What you can expect from us

Honest opinions about software. We will name the categories of products we like for small businesses, the ones we avoid and the ones that look attractive but quietly cost more in time than they save. Real spreadsheet templates and real pipeline stages from the businesses we work with. A bias toward the smallest tool that does the job, not the most powerful one.

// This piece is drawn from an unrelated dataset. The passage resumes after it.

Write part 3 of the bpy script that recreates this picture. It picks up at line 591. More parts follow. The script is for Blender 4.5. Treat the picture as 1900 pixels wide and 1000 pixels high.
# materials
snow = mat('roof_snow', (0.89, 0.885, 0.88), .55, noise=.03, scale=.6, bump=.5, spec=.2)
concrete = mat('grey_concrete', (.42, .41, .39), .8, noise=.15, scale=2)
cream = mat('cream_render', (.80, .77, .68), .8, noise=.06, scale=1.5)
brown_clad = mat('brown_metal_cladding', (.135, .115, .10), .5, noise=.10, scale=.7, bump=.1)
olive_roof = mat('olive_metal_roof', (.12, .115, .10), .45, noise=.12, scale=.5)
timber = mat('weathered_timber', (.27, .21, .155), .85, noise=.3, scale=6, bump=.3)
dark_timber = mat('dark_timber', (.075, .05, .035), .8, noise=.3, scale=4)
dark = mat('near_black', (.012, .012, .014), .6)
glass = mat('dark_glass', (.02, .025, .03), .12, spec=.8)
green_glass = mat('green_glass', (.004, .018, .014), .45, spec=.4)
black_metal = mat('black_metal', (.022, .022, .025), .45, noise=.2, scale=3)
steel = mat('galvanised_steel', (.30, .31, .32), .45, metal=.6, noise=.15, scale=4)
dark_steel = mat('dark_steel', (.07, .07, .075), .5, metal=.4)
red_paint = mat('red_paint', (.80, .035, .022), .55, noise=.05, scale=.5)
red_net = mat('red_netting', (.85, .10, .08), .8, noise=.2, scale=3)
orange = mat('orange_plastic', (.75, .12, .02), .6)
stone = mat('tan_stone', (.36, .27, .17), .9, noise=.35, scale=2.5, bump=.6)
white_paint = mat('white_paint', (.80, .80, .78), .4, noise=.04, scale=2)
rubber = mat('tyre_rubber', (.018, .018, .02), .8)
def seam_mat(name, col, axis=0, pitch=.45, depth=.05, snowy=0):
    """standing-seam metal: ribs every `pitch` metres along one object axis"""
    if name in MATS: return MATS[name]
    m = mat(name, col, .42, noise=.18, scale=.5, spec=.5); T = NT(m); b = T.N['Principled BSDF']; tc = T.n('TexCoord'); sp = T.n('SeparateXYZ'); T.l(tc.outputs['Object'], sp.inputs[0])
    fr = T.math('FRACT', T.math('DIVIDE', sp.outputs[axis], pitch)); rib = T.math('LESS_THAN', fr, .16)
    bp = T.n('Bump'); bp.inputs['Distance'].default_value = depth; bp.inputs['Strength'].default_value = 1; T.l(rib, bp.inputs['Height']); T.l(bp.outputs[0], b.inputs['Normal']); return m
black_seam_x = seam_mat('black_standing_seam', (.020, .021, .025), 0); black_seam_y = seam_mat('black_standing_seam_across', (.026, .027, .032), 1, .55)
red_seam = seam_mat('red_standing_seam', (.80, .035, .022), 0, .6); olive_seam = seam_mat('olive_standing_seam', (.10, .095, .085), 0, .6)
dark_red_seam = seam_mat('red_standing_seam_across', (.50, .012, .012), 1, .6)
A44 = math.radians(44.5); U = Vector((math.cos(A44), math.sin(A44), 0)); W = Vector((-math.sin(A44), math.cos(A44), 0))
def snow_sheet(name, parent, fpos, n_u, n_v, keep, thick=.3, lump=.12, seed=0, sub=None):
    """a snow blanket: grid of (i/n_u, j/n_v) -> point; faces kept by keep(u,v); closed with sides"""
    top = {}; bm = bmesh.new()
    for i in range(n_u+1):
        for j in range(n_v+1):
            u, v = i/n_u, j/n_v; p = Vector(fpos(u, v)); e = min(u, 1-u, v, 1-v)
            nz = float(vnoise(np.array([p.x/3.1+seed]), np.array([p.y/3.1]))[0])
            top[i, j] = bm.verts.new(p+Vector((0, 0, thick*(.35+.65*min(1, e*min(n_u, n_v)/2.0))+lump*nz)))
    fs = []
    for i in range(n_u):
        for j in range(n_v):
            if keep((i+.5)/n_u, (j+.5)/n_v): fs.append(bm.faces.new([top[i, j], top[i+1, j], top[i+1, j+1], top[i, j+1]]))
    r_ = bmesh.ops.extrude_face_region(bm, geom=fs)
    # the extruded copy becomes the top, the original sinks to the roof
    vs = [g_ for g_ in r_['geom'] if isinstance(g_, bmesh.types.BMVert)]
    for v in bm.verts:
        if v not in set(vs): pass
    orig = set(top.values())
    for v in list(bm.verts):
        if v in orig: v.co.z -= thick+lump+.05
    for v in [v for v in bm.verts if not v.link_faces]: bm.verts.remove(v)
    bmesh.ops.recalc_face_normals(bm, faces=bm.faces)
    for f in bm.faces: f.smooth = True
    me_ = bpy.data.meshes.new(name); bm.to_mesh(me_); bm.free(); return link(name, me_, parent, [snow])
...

An acknowledgement that this is the least exciting eBook in the series. Customer lists are not the part of the business that anyone went into the work to do. Nobody started a bakery to fill in a spreadsheet about their wholesale clients. We will not pretend it is glamorous. We will show you that the boring work of keeping the list honest is what separates the businesses that grow on purpose from the ones that grow by accident.

What we expect from you

Two things. First, the willingness to start with the simplest possible system, even if it feels too small. Most small businesses we meet started with software that was three sizes too big, never made it work and quietly fell back to the inbox. Starting small and growing the system as you outgrow it is far more likely to leave you with a tool you actually use. Second, the willingness to update the list every week, even when nothing important happened. The list is only as useful as the trust you have in it, and trust is built by small, regular updates, not by occasional heroic clean-ups.

How to read this eBook

Read in order the first time. The chapter on choosing between a spreadsheet and software will save you a lot of pain if you read it before chapter three, and the pipeline stages in chapter three only make sense once you know which container they live in. After that, chapter four on reminders and chapter seven on the weekly review are the chapters you will return to. Keep them open the day you set the system up.